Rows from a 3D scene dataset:
########################################
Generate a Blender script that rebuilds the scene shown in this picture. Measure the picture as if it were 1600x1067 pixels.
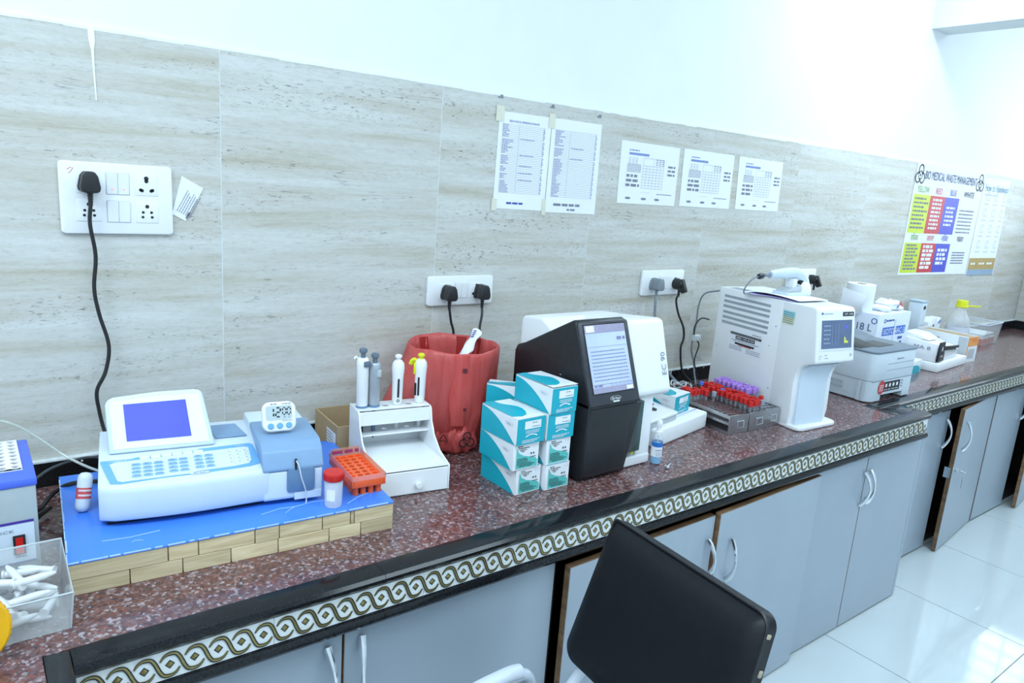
import bpy, bmesh, math, random
from mathutils import Vector, Matrix
from math import sin, cos, pi, radians as rad
random.seed(7)
for o in list(bpy.data.objects): bpy.data.objects.remove(o)
SC = bpy.context.scene
COL = SC.collection
ZC = 0.808                      # height of the worktop above the floor; every z below is relative to the worktop
# ------------------------------------------------------------------ camera
cam = bpy.data.cameras.new('camera'); cam.lens = 25.46748; cam.sensor_width = 36.0; cam.clip_start = 0.02
co = bpy.data.objects.new('camera', cam); COL.objects.link(co)
def rmat(rx, ry, rz):
    return Matrix.Rotation(rz, 3, 'Z') @ Matrix.Rotation(ry, 3, 'Y') @ Matrix.Rotation(rx, 3, 'X')
co.matrix_world = Matrix.Translation((0, -1.82157, 0.74301 + ZC)) @ rmat(1.3525567, -0.0727165, -0.6450398).to_4x4()
SC.camera = co
# ------------------------------------------------------------------ world, lamps, exposure
SC.view_settings.view_transform = 'Standard'; SC.view_settings.look = 'None'
SC.view_settings.gamma = 1.0; SC.view_settings.use_curve_mapping = False
SC.view_settings.exposure = -0.10
wd = bpy.data.worlds.new('daylight'); SC.world = wd; wd.use_nodes = True
bg = wd.node_tree.nodes['Background']; bg.inputs[0].default_value = (0.80, 0.92, 1.0, 1); bg.inputs[1].default_value = 6.5
def area(name, loc, sx, sy, power, col=(0.72, 0.89, 1.0), rot=(0, 0, 0)):
    l = bpy.data.lights.new(name, 'AREA'); l.shape = 'RECTANGLE'; l.size = sx; l.size_y = sy; l.energy = power; l.color = col
    o = bpy.data.objects.new(name, l); COL.objects.link(o); o.location = (loc[0], loc[1], loc[2] + ZC); o.rotation_euler = rot
    return o
area('ceiling_lamp_far', (3.25, -0.75, 2.08), 0.35, 1.1, 27)
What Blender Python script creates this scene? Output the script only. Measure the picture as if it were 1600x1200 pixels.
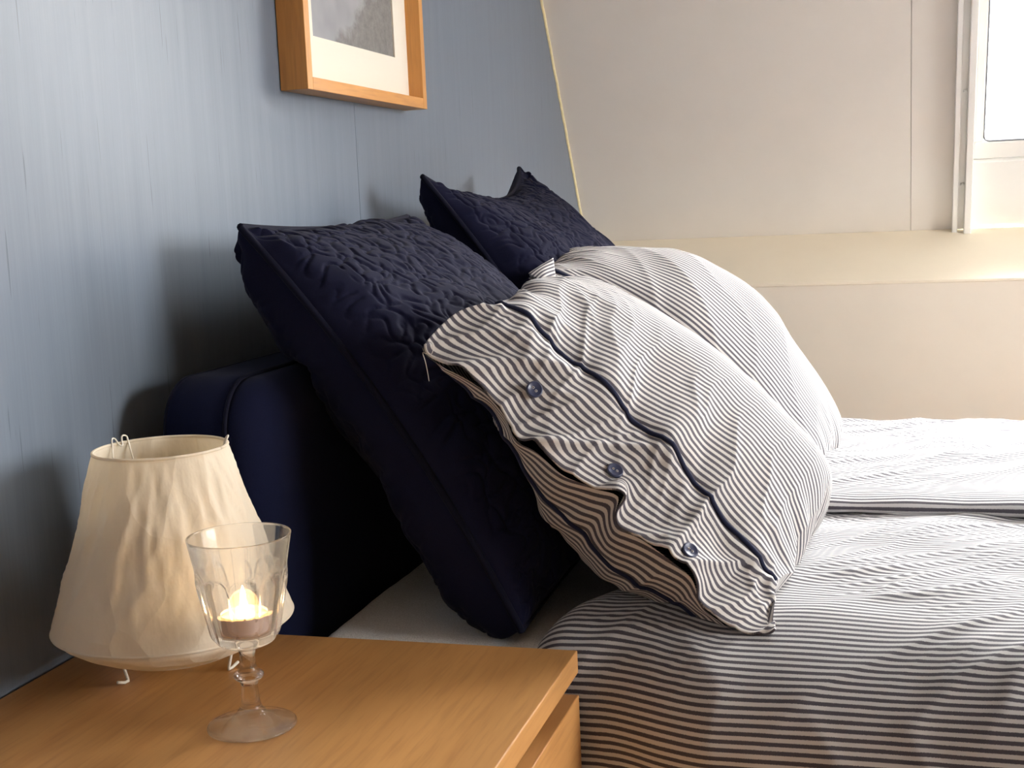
import bpy, bmesh, math, random
import numpy as np
from mathutils import Matrix, Vector

random.seed(7)
SC = bpy.context.scene
COL = SC.collection
for o in list(bpy.data.objects):
    bpy.data.objects.remove(o)

# All coordinates: x away from the blue wall, y along the wall, z measured from
# the top of the nightstand.  Everything is lifted by LIFT at the very end so that the floor is z = 0.
LIFT = 0.55

# ------------------------------------------------------------------ camera
cam_d = bpy.data.cameras.new('camera')
cam = bpy.data.objects.new('camera', cam_d)
COL.objects.link(cam)
R = Matrix(((0.95962095, 0.27786972, -0.04377263),
            (0.00453015, 0.14032421, 0.99009525),
            (0.28125985, -0.95031444, 0.13339926)))      # world -> camera axes
cam.matrix_world = Matrix.Translation((0.76668, 0, 0.41142)) @ R.transposed().to_4x4()
cam_d.sensor_width = 36
cam_d.lens = 2052 / 1600 * 36
cam_d.clip_start = 0.05
SC.camera = cam

# ------------------------------------------------------------------ world, daylight, exposure
world = bpy.data.worlds.new('overcast_sky')
SC.world = world
world.use_nodes = True
bg = world.node_tree.nodes['Background']
bg.inputs[0].default_value = (1.0, 0.995, 0.975, 1)
# overcast sky: brighter towards the zenith, dim ground below the horizon
_wt = world.node_tree
_tc = _wt.nodes.new('ShaderNodeTexCoord'); _sp = _wt.nodes.new('ShaderNodeSeparateXYZ'); _mr = _wt.nodes.new('ShaderNodeValToRGB')
_ma = _wt.nodes.new('ShaderNodeMath'); _ma.operation = 'MULTIPLY_ADD'; _ma.inputs[1].default_value = 0.5; _ma.inputs[2].default_value = 0.5
_wt.links.new(_tc.outputs['Generated'], _sp.inputs[0]); _wt.links.new(_sp.outputs[2], _ma.inputs[0]); _wt.links.new(_ma.outputs[0], _mr.inputs[0])
for _e, (_p, _v) in zip([_mr.color_ramp.elements[0], _mr.color_ramp.elements[1], _mr.color_ramp.elements.new(0.5), _mr.color_ramp.elements.new(0.48)], ((0.0, 0.12), (1.0, 1.0), (0.5, 0.40), (0.48, 0.15))):
    _e.position = _p; _e.color = (_v, _v, _v, 1)
_mu = _wt.nodes.new('ShaderNodeMath'); _mu.operation = 'MULTIPLY'; _mu.inputs[1].default_value = 16.0
_wt.links.new(_mr.outputs[0], _mu.inputs[0]); _wt.links.new(_mu.outputs[0], bg.inputs[1])

SL = Vector((0, -0.5426, 0.8400))         # up along the roof slope
NR = Vector((0, -0.8400, -0.5426))        # roof normal into the room
A0 = Vector((0, 3.314, 0.314))            # foot of the slope
def slope(x, s, n=0.0):
    return Vector((x, 0, 0)) + A0 + SL * s + NR * n
WX0, WX1, WS0, WS1 = 0.957, 1.90, 0.225, 1.35   # glazed opening of the roof window

def portal(name, loc, xaxis, zaxis, sx, sy):
    d = bpy.data.lights.new(name, 'AREA')
    d.shape = 'RECTANGLE'; d.size = sx; d.size_y = sy
    d.cycles.is_portal = True
    o = bpy.data.objects.new(name, d)
    z = -Vector(zaxis).normalized(); x = Vector(xaxis).normalized(); y = z.cross(x)
    m = Matrix((x, y, z)).transposed().to_4x4()
    o.matrix_world = Matrix.Translation(loc) @ m
    COL.objects.link(o)
portal('daylight_roof_window', slope((WX0 + WX1) / 2, (WS0 + WS1) / 2, -0.12), (1, 0, 0), NR, WX1 - WX0, WS1 - WS0)
XR = 3.8
BWY0, BWY1, BWZ0, BWZ1 = 0.5, 2.1, 0.30, 1.45     # second window, in the side wall out of view
portal('daylight_side_window', (XR + 0.12, (BWY0 + BWY1) / 2, (BWZ0 + BWZ1) / 2), (0, 1, 0), (-1, 0, 0), BWY1 - BWY0, BWZ1 - BWZ0)

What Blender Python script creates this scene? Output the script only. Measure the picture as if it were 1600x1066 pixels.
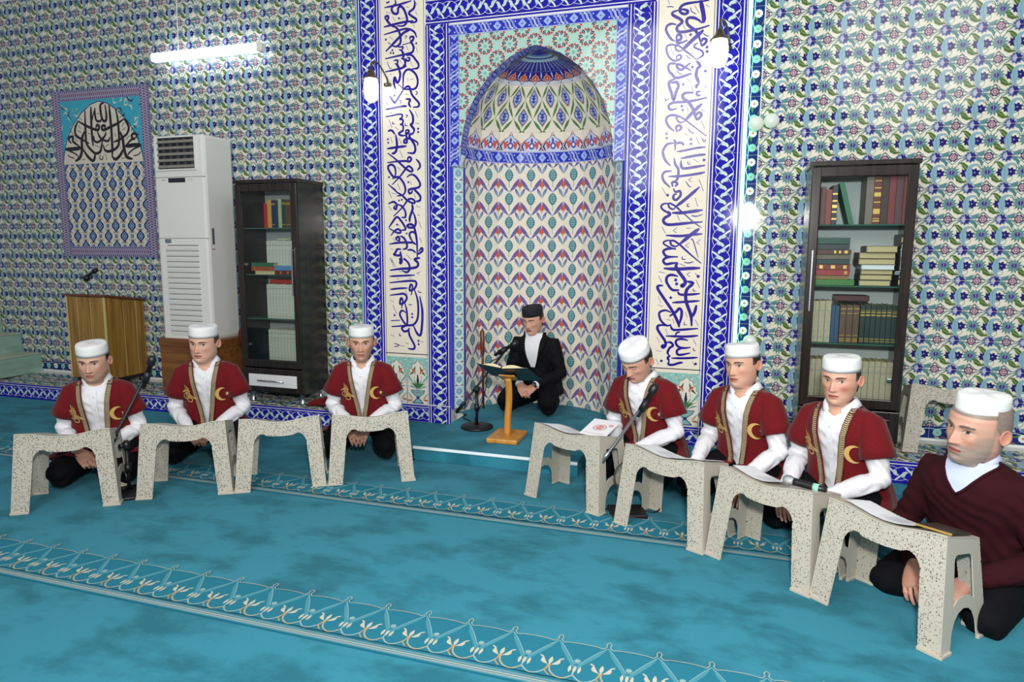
########################################
SHORT TASK
Only a number is wanted: how many lines above include "Python"?

SOLUTION FOR THIS EXERCISE
2